Abdat – Federal Court finds that CRA reasonably refused remission of tax that had been agreed to be paid pursuant to a settlement agreement
After having reached a settlement with CRA on favourable terms of his Tax Court appeal of net worth assessments, Abdat brought an action against CRA for damages (which later was dismissed). In that context, a retired CRA collections agent - who had been assigned to the file after the initial objection of Abdat to his reassessments, to determine if there was a collection risk - stated on an examination under oath that he had no doubt that the reassessments were ill-founded.
Abdat then brought this application for judicial review of CRA’s refusal to recommend remission, under s. 23 of the Financial Administration Act, of the taxes owing by Abdat from reassessments pursuant to the settlement offer.

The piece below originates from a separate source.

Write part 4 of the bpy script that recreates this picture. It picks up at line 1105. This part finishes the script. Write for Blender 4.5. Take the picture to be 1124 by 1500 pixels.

In finding that CRA’s decision was intelligible and reasonable (and did not reflect any fettering of the CRA decision-maker’s discretion), so that the application should be dismissed, Grammond J noted that the decision-maker could reasonably rely on the settlement agreement having taken into account concerns expressed by the CRA collections agent, which concerns were already known to Abdat. Grammond J further stated:
It stands to reason that a remission order should not normally be used as an alternative avenue of appeal for a taxpayer who has failed to pursue the remedies available under the Income Tax Act, let alone as a means of overriding a settlement to which the taxpayer has agreed. …
Internal disagreement alone does not prove the outcome of the objection and appeal process to be wrong … .
Neal Armstrong. Summary of Abdat v. Canada (Attorney General), 2022 CF 1316 under Financial Administration Act, s. 23.